◆ TASK PROMPT:
Write out the listing exactly as it is given.

----- DATA SEGMENT -----

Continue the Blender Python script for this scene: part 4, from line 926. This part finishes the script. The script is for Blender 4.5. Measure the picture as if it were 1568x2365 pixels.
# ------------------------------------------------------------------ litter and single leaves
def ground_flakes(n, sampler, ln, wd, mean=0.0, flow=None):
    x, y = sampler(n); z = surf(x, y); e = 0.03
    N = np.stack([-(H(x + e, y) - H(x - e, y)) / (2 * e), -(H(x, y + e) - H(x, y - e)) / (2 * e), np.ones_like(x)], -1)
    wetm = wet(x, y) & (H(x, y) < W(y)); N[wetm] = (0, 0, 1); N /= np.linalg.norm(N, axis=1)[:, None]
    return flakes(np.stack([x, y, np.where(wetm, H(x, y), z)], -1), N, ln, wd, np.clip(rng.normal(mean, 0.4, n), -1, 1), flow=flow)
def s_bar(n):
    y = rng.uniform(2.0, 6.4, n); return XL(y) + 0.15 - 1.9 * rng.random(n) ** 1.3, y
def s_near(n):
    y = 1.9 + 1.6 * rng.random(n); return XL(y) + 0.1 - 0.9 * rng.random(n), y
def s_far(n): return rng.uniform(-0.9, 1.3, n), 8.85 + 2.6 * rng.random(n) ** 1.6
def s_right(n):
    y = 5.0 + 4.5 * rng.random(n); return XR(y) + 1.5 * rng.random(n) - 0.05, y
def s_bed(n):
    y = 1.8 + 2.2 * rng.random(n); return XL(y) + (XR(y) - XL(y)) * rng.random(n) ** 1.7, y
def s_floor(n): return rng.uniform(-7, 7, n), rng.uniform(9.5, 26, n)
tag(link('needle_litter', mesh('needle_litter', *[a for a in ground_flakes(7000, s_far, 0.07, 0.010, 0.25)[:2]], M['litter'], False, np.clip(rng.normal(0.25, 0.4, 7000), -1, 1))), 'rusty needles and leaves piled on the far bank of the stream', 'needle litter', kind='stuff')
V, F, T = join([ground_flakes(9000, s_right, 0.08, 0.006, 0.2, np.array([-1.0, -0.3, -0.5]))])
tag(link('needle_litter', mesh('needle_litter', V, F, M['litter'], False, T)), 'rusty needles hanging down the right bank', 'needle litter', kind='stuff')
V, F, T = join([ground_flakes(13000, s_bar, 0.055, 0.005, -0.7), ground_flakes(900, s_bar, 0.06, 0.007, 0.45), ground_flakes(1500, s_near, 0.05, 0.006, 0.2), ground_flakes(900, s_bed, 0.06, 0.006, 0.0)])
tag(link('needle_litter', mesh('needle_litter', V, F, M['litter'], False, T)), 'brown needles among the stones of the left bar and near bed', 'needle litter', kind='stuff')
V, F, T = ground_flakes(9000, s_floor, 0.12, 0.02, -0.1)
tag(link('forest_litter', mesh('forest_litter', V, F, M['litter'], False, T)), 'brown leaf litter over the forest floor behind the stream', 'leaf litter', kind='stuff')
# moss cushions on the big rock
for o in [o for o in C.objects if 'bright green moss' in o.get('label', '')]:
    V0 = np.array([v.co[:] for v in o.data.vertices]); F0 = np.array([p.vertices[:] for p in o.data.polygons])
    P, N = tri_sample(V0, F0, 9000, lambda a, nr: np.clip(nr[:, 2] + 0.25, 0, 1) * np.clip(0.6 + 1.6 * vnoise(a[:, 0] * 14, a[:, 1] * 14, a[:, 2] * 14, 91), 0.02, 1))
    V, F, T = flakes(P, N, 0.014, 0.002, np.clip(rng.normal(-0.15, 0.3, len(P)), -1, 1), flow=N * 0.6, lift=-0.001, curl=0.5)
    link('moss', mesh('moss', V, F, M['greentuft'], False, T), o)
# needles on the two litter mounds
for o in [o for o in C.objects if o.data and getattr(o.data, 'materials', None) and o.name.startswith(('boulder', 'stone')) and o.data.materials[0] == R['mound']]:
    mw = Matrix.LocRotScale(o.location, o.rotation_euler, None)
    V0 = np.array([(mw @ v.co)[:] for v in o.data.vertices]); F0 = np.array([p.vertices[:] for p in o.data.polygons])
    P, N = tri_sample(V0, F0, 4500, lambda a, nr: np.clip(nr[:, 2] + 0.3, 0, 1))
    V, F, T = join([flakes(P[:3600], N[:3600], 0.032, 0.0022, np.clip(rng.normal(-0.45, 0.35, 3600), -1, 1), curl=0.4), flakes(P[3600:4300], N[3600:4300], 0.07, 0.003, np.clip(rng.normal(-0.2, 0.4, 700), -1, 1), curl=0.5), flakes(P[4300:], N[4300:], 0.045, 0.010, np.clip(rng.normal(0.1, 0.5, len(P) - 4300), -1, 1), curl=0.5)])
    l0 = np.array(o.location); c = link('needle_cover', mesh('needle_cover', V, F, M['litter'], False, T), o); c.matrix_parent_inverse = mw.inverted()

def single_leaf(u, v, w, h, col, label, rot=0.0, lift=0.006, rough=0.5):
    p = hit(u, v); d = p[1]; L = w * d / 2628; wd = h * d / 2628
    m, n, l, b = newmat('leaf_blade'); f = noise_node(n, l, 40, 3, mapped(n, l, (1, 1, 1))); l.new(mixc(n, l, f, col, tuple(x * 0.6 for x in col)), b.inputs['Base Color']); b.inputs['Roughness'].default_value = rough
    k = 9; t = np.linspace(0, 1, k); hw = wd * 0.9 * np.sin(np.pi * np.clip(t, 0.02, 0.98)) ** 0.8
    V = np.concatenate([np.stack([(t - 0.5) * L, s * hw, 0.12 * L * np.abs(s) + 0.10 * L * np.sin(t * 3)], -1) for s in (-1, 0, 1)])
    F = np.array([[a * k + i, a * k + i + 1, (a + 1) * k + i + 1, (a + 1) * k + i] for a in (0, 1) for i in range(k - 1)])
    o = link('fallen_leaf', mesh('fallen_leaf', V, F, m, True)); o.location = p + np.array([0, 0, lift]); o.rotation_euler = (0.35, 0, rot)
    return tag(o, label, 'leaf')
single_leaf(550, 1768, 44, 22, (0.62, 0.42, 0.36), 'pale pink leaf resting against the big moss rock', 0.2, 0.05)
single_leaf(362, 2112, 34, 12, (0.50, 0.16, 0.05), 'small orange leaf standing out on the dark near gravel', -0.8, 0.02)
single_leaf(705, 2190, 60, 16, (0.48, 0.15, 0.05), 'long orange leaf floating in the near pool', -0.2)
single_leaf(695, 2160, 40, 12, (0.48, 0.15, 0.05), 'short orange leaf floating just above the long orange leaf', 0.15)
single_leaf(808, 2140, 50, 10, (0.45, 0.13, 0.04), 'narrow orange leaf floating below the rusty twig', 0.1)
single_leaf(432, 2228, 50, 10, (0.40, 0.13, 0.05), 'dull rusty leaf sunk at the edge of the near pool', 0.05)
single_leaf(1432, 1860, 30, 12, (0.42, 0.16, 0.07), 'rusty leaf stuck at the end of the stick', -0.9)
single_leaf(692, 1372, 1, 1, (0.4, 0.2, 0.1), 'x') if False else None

-----

◆ COMPLETED EXERCISE:
Continue the Blender Python script for this scene: part 4, from line 926. This part finishes the script. The script is for Blender 4.5. Measure the picture as if it were 1568x2365 pixels.
# ------------------------------------------------------------------ litter and single leaves
def ground_flakes(n, sampler, ln, wd, mean=0.0, flow=None):
    x, y = sampler(n); z = surf(x, y); e = 0.03
    N = np.stack([-(H(x + e, y) - H(x - e, y)) / (2 * e), -(H(x, y + e) - H(x, y - e)) / (2 * e), np.ones_like(x)], -1)
    wetm = wet(x, y) & (H(x, y) < W(y)); N[wetm] = (0, 0, 1); N /= np.linalg.norm(N, axis=1)[:, None]
    return flakes(np.stack([x, y, np.where(wetm, H(x, y), z)], -1), N, ln, wd, np.clip(rng.normal(mean, 0.4, n), -1, 1), flow=flow)
def s_bar(n):
    y = rng.uniform(2.0, 6.4, n); return XL(y) + 0.15 - 1.9 * rng.random(n) ** 1.3, y
def s_near(n):
    y = 1.9 + 1.6 * rng.random(n); return XL(y) + 0.1 - 0.9 * rng.random(n), y
def s_far(n): return rng.uniform(-0.9, 1.3, n), 8.85 + 2.6 * rng.random(n) ** 1.6
def s_right(n):
    y = 5.0 + 4.5 * rng.random(n); return XR(y) + 1.5 * rng.random(n) - 0.05, y
def s_bed(n):
    y = 1.8 + 2.2 * rng.random(n); return XL(y) + (XR(y) - XL(y)) * rng.random(n) ** 1.7, y
def s_floor(n): return rng.uniform(-7, 7, n), rng.uniform(9.5, 26, n)
tag(link('needle_litter', mesh('needle_litter', *[a for a in ground_flakes(7000, s_far, 0.07, 0.010, 0.25)[:2]], M['litter'], False, np.clip(rng.normal(0.25, 0.4, 7000), -1, 1))), 'rusty needles and leaves piled on the far bank of the stream', 'needle litter', kind='stuff')
V, F, T = join([ground_flakes(9000, s_right, 0.08, 0.006, 0.2, np.array([-1.0, -0.3, -0.5]))])
tag(link('needle_litter', mesh('needle_litter', V, F, M['litter'], False, T)), 'rusty needles hanging down the right bank', 'needle litter', kind='stuff')
V, F, T = join([ground_flakes(13000, s_bar, 0.055, 0.005, -0.7), ground_flakes(900, s_bar, 0.06, 0.007, 0.45), ground_flakes(1500, s_near, 0.05, 0.006, 0.2), ground_flakes(900, s_bed, 0.06, 0.006, 0.0)])
tag(link('needle_litter', mesh('needle_litter', V, F, M['litter'], False, T)), 'brown needles among the stones of the left bar and near bed', 'needle litter', kind='stuff')
V, F, T = ground_flakes(9000, s_floor, 0.12, 0.02, -0.1)
tag(link('forest_litter', mesh('forest_litter', V, F, M['litter'], False, T)), 'brown leaf litter over the forest floor behind the stream', 'leaf litter', kind='stuff')
# moss cushions on the big rock
for o in [o for o in C.objects if 'bright green moss' in o.get('label', '')]:
    V0 = np.array([v.co[:] for v in o.data.vertices]); F0 = np.array([p.vertices[:] for p in o.data.polygons])
    P, N = tri_sample(V0, F0, 9000, lambda a, nr: np.clip(nr[:, 2] + 0.25, 0, 1) * np.clip(0.6 + 1.6 * vnoise(a[:, 0] * 14, a[:, 1] * 14, a[:, 2] * 14, 91), 0.02, 1))
    V, F, T = flakes(P, N, 0.014, 0.002, np.clip(rng.normal(-0.15, 0.3, len(P)), -1, 1), flow=N * 0.6, lift=-0.001, curl=0.5)
    link('moss', mesh('moss', V, F, M['greentuft'], False, T), o)
# needles on the two litter mounds
for o in [o for o in C.objects if o.data and getattr(o.data, 'materials', None) and o.name.startswith(('boulder', 'stone')) and o.data.materials[0] == R['mound']]:
    mw = Matrix.LocRotScale(o.location, o.rotation_euler, None)
    V0 = np.array([(mw @ v.co)[:] for v in o.data.vertices]); F0 = np.array([p.vertices[:] for p in o.data.polygons])
    P, N = tri_sample(V0, F0, 4500, lambda a, nr: np.clip(nr[:, 2] + 0.3, 0, 1))
    V, F, T = join([flakes(P[:3600], N[:3600], 0.032, 0.0022, np.clip(rng.normal(-0.45, 0.35, 3600), -1, 1), curl=0.4), flakes(P[3600:4300], N[3600:4300], 0.07, 0.003, np.clip(rng.normal(-0.2, 0.4, 700), -1, 1), curl=0.5), flakes(P[4300:], N[4300:], 0.045, 0.010, np.clip(rng.normal(0.1, 0.5, len(P) - 4300), -1, 1), curl=0.5)])
    l0 = np.array(o.location); c = link('needle_cover', mesh('needle_cover', V, F, M['litter'], False, T), o); c.matrix_parent_inverse = mw.inverted()

def single_leaf(u, v, w, h, col, label, rot=0.0, lift=0.006, rough=0.5):
    p = hit(u, v); d = p[1]; L = w * d / 2628; wd = h * d / 2628
    m, n, l, b = newmat('leaf_blade'); f = noise_node(n, l, 40, 3, mapped(n, l, (1, 1, 1))); l.new(mixc(n, l, f, col, tuple(x * 0.6 for x in col)), b.inputs['Base Color']); b.inputs['Roughness'].default_value = rough
    k = 9; t = np.linspace(0, 1, k); hw = wd * 0.9 * np.sin(np.pi * np.clip(t, 0.02, 0.98)) ** 0.8
    V = np.concatenate([np.stack([(t - 0.5) * L, s * hw, 0.12 * L * np.abs(s) + 0.10 * L * np.sin(t * 3)], -1) for s in (-1, 0, 1)])
    F = np.array([[a * k + i, a * k + i + 1, (a + 1) * k + i + 1, (a + 1) * k + i] for a in (0, 1) for i in range(k - 1)])
    o = link('fallen_leaf', mesh('fallen_leaf', V, F, m, True)); o.location = p + np.array([0, 0, lift]); o.rotation_euler = (0.35, 0, rot)
    return tag(o, label, 'leaf')
single_leaf(550, 1768, 44, 22, (0.62, 0.42, 0.36), 'pale pink leaf resting against the big moss rock', 0.2, 0.05)
single_leaf(362, 2112, 34, 12, (0.50, 0.16, 0.05), 'small orange leaf standing out on the dark near gravel', -0.8, 0.02)
single_leaf(705, 2190, 60, 16, (0.48, 0.15, 0.05), 'long orange leaf floating in the near pool', -0.2)
single_leaf(695, 2160, 40, 12, (0.48, 0.15, 0.05), 'short orange leaf floating just above the long orange leaf', 0.15)
single_leaf(808, 2140, 50, 10, (0.45, 0.13, 0.04), 'narrow orange leaf floating below the rusty twig', 0.1)
single_leaf(432, 2228, 50, 10, (0.40, 0.13, 0.05), 'dull rusty leaf sunk at the edge of the near pool', 0.05)
single_leaf(1432, 1860, 30, 12, (0.42, 0.16, 0.07), 'rusty leaf stuck at the end of the stick', -0.9)
single_leaf(692, 1372, 1, 1, (0.4, 0.2, 0.1), 'x') if False else None